La depressione giovanile, più di quella adulta, è caratterizzata da un senso di vuoto cosmico, di spegnimento degli interessi vitali, di insignificanza dell'esistenza. E' come se i depressi si trovassero repentinamente di fronte al problema che urge nel loro intimo e dal quale sono perennemente fuggiti.

Negli attacchi di panico, la dipendenza che subentra dalle figure familiari o da un partner, in conseguenza della paura dell'abbandono e dello stare soli, evoca immediatamente una soluzione magico-religiosa, che attribuisce ad una qualunque relazione significativa un valore di protezione assoluta rispetto al dolore e alla morte.

In molte esperienze anoressiche, il problema si presenta in termini rovesciati. Preda del perfezionismo, che dà loro un senso di onnipotenza, le anoressiche sembrano quasi sfidare la morte, negando di averne paura. Ma, nella misura in cui il perfezionismo implica la subordinazione totale alla volontà interiorizzata di qualcuno, quella negazione rivela il suo senso. Se si rimane conformi ad un determinato ordine, nulla di male può accadere.

Il narcisismo, rilevato da molti come la novità più rilevante in ambito psicopatologico, esprime né più né meno un isolamento dal mondo delle emozioni, che veicolano l'angoscia, e un tentativo di svuotare l'acqua del mare con un bicchiere. Insufflando se stesso, il narcisista nega lo scarto tra la sua finitezza e l'infinito che lo tormenta.

5.

Occorrerebbe tenere conto di questa matrice primaria dell'ansia. Ma come, ci si chiede? Se la soluzione religiosa riesce inutilizzabile, come è possibile confrontarsi con l'insignificanza assoluta dell'esistenza senza provare un brivido agghiacciante?

Senza volere tornare alla lezione degli stoici, che implicava l'impassibilità dell'uomo di fronte alla morte, ci si potrebbe ricondurre, d'emblée, ad una magistrale testimonianza di Lévi-Strauss: "Il mondo è cominciato senza l'uomo e finirà senza lui. Le istituzioni, gli usi e i costumi che per tutta la vita continuerò a catalogare e a cercare di comprendere, sono un'efflorescenza passeggera di una creazione rispetto alla quale non hanno senso alcuno, se non forse quello di permettere all'umanità di sostenervi il suo ruolo" (Tristi tropici). Pessimismo cosmico? No. Lèvi-Strauss rivendica il senso della sua passione di studioso, destinata a durare per sempre, e il dovere dell'umanità di sostenere il suo ruolo.

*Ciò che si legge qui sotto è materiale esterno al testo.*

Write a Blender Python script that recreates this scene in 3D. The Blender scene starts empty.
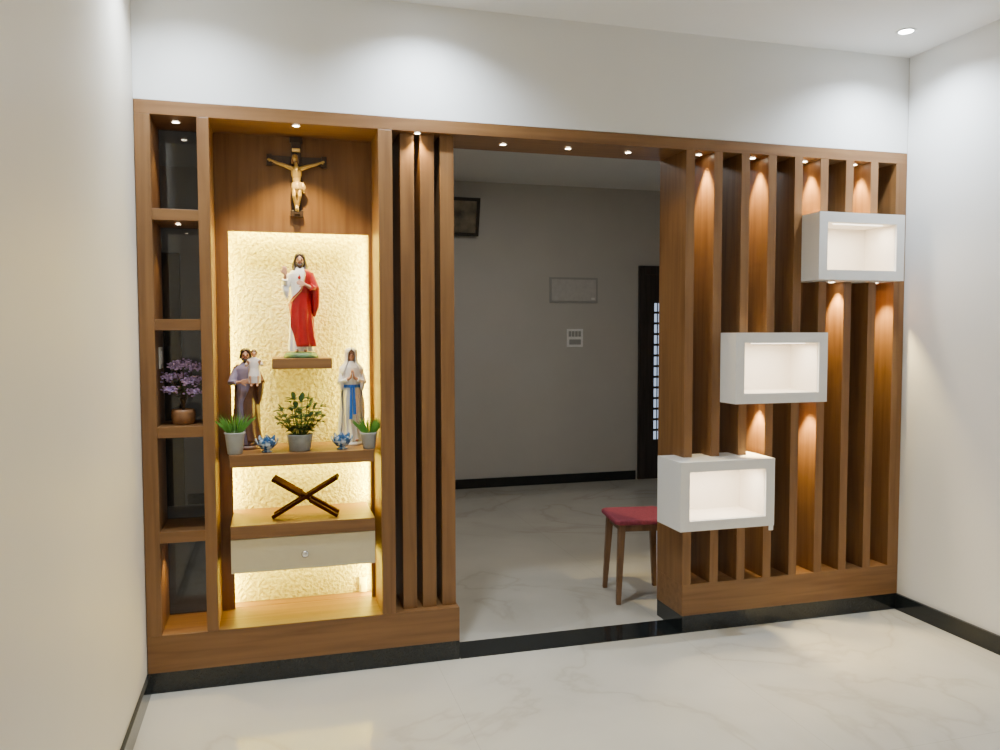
import bpy, bmesh, math, random
import numpy as np
from mathutils import Vector, Matrix
random.seed(7)
COL=bpy.context.scene.collection
PI=math.pi
# ------------------------------------------------------------------ camera
CAM=[0.511,-3.4891,1.4761,0.2762,0.0524,-0.0021,804.6064]
def rotm(yaw,pitch,roll):
    f=np.array([math.sin(yaw)*math.cos(pitch),math.cos(yaw)*math.cos(pitch),-math.sin(pitch)])
    r=np.array([math.cos(yaw),-math.sin(yaw),0.]); u=np.cross(r,f)
    return r*math.cos(roll)+u*math.sin(roll), -r*math.sin(roll)+u*math.cos(roll), f
r_,u_,f_=rotm(*CAM[3:6])
def at(x,y,plane,val):
    d=f_+r_*(x-500)/CAM[6]-u_*(y-375)/CAM[6]; t=(val-CAM[plane])/d[plane]
    p=np.array(CAM[:3])+d*t
    return Vector((float(p[0]),float(p[1]),float(p[2])))
cam=bpy.data.objects.new('camera',bpy.data.cameras.new('camera')); COL.objects.link(cam)
cam.matrix_world=Matrix(((r_[0],u_[0],-f_[0],CAM[0]),(r_[1],u_[1],-f_[1],CAM[1]),(r_[2],u_[2],-f_[2],CAM[2]),(0,0,0,1)))
cam.data.sensor_width=36; cam.data.lens=CAM[6]*36/1000; cam.data.clip_start=.02
bpy.context.scene.camera=cam
# ------------------------------------------------------------------ materials
def new_mat(name):
    m=bpy.data.materials.new(name); m.use_nodes=True
    nt=m.node_tree; return m,nt,nt.nodes['Principled BSDF']
def plain(name,c,rough=.5,metal=0,var=.06,scale=30,bump=0,emis=None,es=0,spec=None,bscale=None):
    m,nt,b=new_mat(name)
    tc=nt.nodes.new('ShaderNodeTexCoord'); n=nt.nodes.new('ShaderNodeTexNoise'); n.inputs['Scale'].default_value=scale
    n.inputs['Detail'].default_value=4
    nt.links.new(tc.outputs['Object'],n.inputs['Vector'])
    r=nt.nodes.new('ShaderNodeValToRGB')
    r.color_ramp.elements[0].position=.3; r.color_ramp.elements[1].position=.7
    r.color_ramp.elements[0].color=[max(0,x*(1-var)) for x in c]+[1]
    r.color_ramp.elements[1].color=[min(1,x*(1+var)) for x in c]+[1]
    nt.links.new(n.outputs['Fac'],r.inputs['Fac']); nt.links.new(r.outputs['Color'],b.inputs['Base Color'])
    b.inputs['Roughness'].default_value=rough; b.inputs['Metallic'].default_value=metal
    if spec is not None: b.inputs['Specular IOR Level'].default_value=spec
    if bump:
        bp=nt.nodes.new('ShaderNodeBump'); bp.inputs['Strength'].default_value=bump; bp.inputs['Distance'].default_value=.01
        if bscale:
            n2=nt.nodes.new('ShaderNodeTexNoise'); n2.inputs['Scale'].default_value=bscale; nt.links.new(tc.outputs['Object'],n2.inputs['Vector']); src=n2
        else: src=n
        nt.links.new(src.outputs['Fac'],bp.inputs['Height']); nt.links.new(bp.outputs['Normal'],b.inputs['Normal'])
    if emis: b.inputs['Emission Color'].default_value=list(emis)+[1]; b.inputs['Emission Strength'].default_value=es
    return m
def wood(name,axis,dark,mid,light,rough=.42,spec=.5):
    m,nt,b=new_mat(name)
    tc=nt.nodes.new('ShaderNodeTexCoord'); oi=nt.nodes.new('ShaderNodeObjectInfo')
    mp=nt.nodes.new('ShaderNodeMapping')
    sc=[34,34,34]; sc[axis]=2; mp.inputs['Scale'].default_value=sc
    mul=nt.nodes.new('ShaderNodeMath'); mul.operation='MULTIPLY'; mul.inputs[1].default_value=37
    nt.links.new(oi.outputs['Random'],mul.inputs[0])
    nt.links.new(tc.outputs['Object'],mp.inputs['Vector']); 
    cb=nt.nodes.new('ShaderNodeCombineXYZ'); 
    for k in range(3): nt.links.new(mul.outputs[0],cb.inputs[k])
    nt.links.new(cb.outputs[0],mp.inputs['Location'])
    n=nt.nodes.new('ShaderNodeTexNoise'); n.inputs['Scale'].default_value=1; n.inputs['Detail'].default_value=6; n.inputs['Distortion'].default_value=.6
    nt.links.new(mp.outputs[0],n.inputs['Vector'])
    r=nt.nodes.new('ShaderNodeValToRGB'); e=r.color_ramp.elements
    e[0].position=.25; e[0].color=list(dark)+[1]; e[1].position=.78; e[1].color=list(light)+[1]
    k=e.new(.5); k.color=list(mid)+[1]
    nt.links.new(n.outputs['Fac'],r.inputs['Fac']); nt.links.new(r.outputs['Color'],b.inputs['Base Color'])
    b.inputs['Roughness'].default_value=rough; b.inputs['Specular IOR Level'].default_value=spec
    bp=nt.nodes.new('ShaderNodeBump'); bp.inputs['Strength'].default_value=.1; bp.inputs['Distance'].default_value=.003
    nt.links.new(n.outputs['Fac'],bp.inputs['Height']); nt.links.new(bp.outputs['Normal'],b.inputs['Normal'])
    return m
WD,WM,WL=(.140,.061,.019),(.200,.096,.032),(.245,.124,.044)
wood_v=wood('teak_vertical',2,WD,WM,WL); wood_h=wood('teak_horizontal',0,WD,WM,WL)
dark_wood=wood('dark_wood',2,(.020,.011,.007),(.038,.019,.011),(.06,.03,.018))
door_wood=wood('door_dark_wood',2,(.022,.017,.015),(.04,.032,.028),(.06,.048,.042))
stool_wood=wood('stool_wood',2,(.14,.070,.034),(.21,.112,.056),(.28,.16,.085))
red_wood=wood('bookstand_wood',0,(.030,.006,.003),(.052,.012,.006),(.08,.020,.010),.9,.05)
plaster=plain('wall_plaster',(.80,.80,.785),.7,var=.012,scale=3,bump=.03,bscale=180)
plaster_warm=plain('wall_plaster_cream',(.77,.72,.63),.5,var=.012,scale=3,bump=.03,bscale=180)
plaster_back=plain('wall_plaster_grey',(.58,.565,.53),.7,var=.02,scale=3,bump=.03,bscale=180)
ceil_m=plain('ceiling_paint',(.84,.84,.83),.8,var=.01,scale=3)
black_granite=plain('black_granite',(.012,.015,.016),.12,var=.4,scale=300)
white_lac=plain('white_lacquer',(.78,.78,.77),.35,var=.01)
inner_lac=plain('warm_white_inner',(.90,.84,.74),.5,var=.01)
cream_lac=plain('cream_lacquer',(.62,.55,.36),.4,var=.02)
chrome=plain('brushed_metal',(.75,.75,.74),.22,metal=1,var=.03)
white_pl=plain('white_plastic',(.82,.82,.80),.35,var=.01)
grey_pl=plain('grey_plastic',(.40,.40,.39),.45,var=.02)
fix_ring=plain('fixture_ring',(.7,.68,.62),.35,var=.01)
lens_warm=plain('lamp_lens_warm',(1,.95,.85),.3,emis=(1,.86,.62),es=45)
lens_box=plain('lamp_lens_box',(1,.95,.85),.3,emis=(1,.9,.75),es=4)
lens_cool=plain('lamp_lens_cool',(1,1,1),.3,emis=(.92,.96,1),es=60)
def marble():
    m,nt,b=new_mat('marble_floor')
    tc=nt.nodes.new('ShaderNodeTexCoord')
    n1=nt.nodes.new('ShaderNodeTexNoise'); n1.inputs['Scale'].default_value=.7; n1.inputs['Detail'].default_value=8; n1.inputs['Distortion'].default_value=1.0
    nt.links.new(tc.outputs['Object'],n1.inputs['Vector'])
    s=nt.nodes.new('ShaderNodeMath'); s.operation='SUBTRACT'; s.inputs[1].default_value=.535; nt.links.new(n1.outputs['Fac'],s.inputs[0])
    a=nt.nodes.new('ShaderNodeMath'); a.operation='ABSOLUTE'; nt.links.new(s.outputs[0],a.inputs[0])
    r=nt.nodes.new('ShaderNodeValToRGB'); e=r.color_ramp.elements
    e[0].position=0; e[0].color=(.535,.50,.43,1); e[1].position=.016; e[1].color=(.595,.57,.50,1)
    k=e.new(.07); k.color=(.62,.595,.525,1)
    nt.links.new(a.outputs[0],r.inputs['Fac'])
    n2=nt.nodes.new('ShaderNodeTexNoise'); n2.inputs['Scale'].default_value=1.1; n2.inputs['Detail'].default_value=6; nt.links.new(tc.outputs['Object'],n2.inputs['Vector'])
    r2=nt.nodes.new('ShaderNodeValToRGB'); e=r2.color_ramp.elements
    e[0].position=.34; e[0].color=(.87,.87,.87,1); e[1].position=.62; e[1].color=(1,1,1,1)
    nt.links.new(n2.outputs['Fac'],r2.inputs['Fac'])
    mx=nt.nodes.new('ShaderNodeMixRGB'); mx.blend_type='MULTIPLY'; mx.inputs[0].default_value=1
    nt.links.new(r.outputs['Color'],mx.inputs[1]); nt.links.new(r2.outputs['Color'],mx.inputs[2])
    br=nt.nodes.new('ShaderNodeTexBrick'); br.inputs['Scale'].default_value=1; br.inputs['Brick Width'].default_value=1.2; br.inputs['Row Height'].default_value=1.2
    br.inputs['Mortar Size'].default_value=.0014; br.offset=0
    br.inputs['Color1'].default_value=(1,1,1,1); br.inputs['Color2'].default_value=(1,1,1,1); br.inputs['Mortar'].default_value=(.84,.83,.8,1)
    nt.links.new(tc.outputs['Object'],br.inputs['Vector'])
    m2=nt.nodes.new('ShaderNodeMixRGB'); m2.blend_type='MULTIPLY'; m2.inputs[0].default_value=1
    nt.links.new(mx.outputs[0],m2.inputs[1]); nt.links.new(br.outputs['Color'],m2.inputs[2])
    nt.links.new(m2.outputs[0],b.inputs['Base Color']); b.inputs['Roughness'].default_value=.12
    return m
marble_m=marble()
def stone():
    m,nt,b=new_mat('rough_cream_stone')
    tc=nt.nodes.new('ShaderNodeTexCoord')
    v=nt.nodes.new('ShaderNodeTexNoise'); v.inputs['Scale'].default_value=68; v.inputs['Detail'].default_value=2; v.inputs['Distortion'].default_value=.2
    nt.links.new(tc.outputs['Object'],v.inputs['Vector'])
    r=nt.nodes.new('ShaderNodeValToRGB'); e=r.color_ramp.elements
    e[0].position=.34; e[0].color=(.55,.47,.17,1); e[1].position=.6; e[1].color=(.82,.77,.38,1)
    nt.links.new(v.outputs['Fac'],r.inputs['Fac']); nt.links.new(r.outputs['Color'],b.inputs['Base Color'])
    bp=nt.nodes.new('ShaderNodeBump'); bp.inputs['Strength'].default_value=1; bp.inputs['Distance'].default_value=.011
    nt.links.new(v.outputs['Fac'],bp.inputs['Height']); nt.links.new(bp.outputs['Normal'],b.inputs['Normal'])
    b.inputs['Roughness'].default_value=.85; b.inputs['Specular IOR Level'].default_value=.2
    return m
stone_m=stone()
def smoked():
    m=bpy.data.materials.new('smoked_glass'); m.use_nodes=True; nt=m.node_tree; nt.nodes.clear()
    o=nt.nodes.new('ShaderNodeOutputMaterial'); t=nt.nodes.new('ShaderNodeBsdfTransparent'); t.inputs[0].default_value=(.56,.57,.60,1)
    g=nt.nodes.new('ShaderNodeBsdfGlossy'); g.inputs['Roughness'].default_value=.03; mx=nt.nodes.new('ShaderNodeMixShader'); mx.inputs[0].default_value=.05
    nt.links.new(t.outputs[0],mx.inputs[1]); nt.links.new(g.outputs[0],mx.inputs[2]); nt.links.new(mx.outputs[0],o.inputs[0]); return m
smoked_m=smoked()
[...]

L'insignificanza dell'esistenza contrasta con il riferimento, illusionale e patetico, ad un senso oggettivo. Essa però non destina alla paralisi e alla disperazione. Una volta accettata, anzi, promuove la necessità di riempire la vita di un senso soggettivo. Una vita ricca di senso - di senso vissuto, partecipato, coltivato - è l'unico valido rimedio a quell'insignificanza. Questa soluzione viene spesso implicitamente o esplicitamente contestata in nome del fatto che essa viene identificata con quella già in atto e che si esprime nell'individualismo narcisistico e cinico. C'è un errore di fondo in tale critica. L'individualismo narcisistico nasce dall'esigenza di enfatizzare l'Io sino al punto di creare, attraverso l'illusione dell'onnipotenza, la convinzione soggettiva di avere tappato il buco nero. La consapevolezza dell'insignificanza oggettiva dell'esistenza, invece, relativizza l'Io, che non ha alcun motivo di tentare parodisticamente di farsi Dio. Nello stesso tempo, quella consapevolezza, nella misura in cui non riguarda solo il soggetto ma tutti i suoi simili, incrementa, come ha intuito il Leopardi de La ginestra, una pietas universale che promuove la solidarietà ed esclude qualunque comportamento che aumenti il carico di dolore esistenziale con cui ogni uomo deve confrontarsi.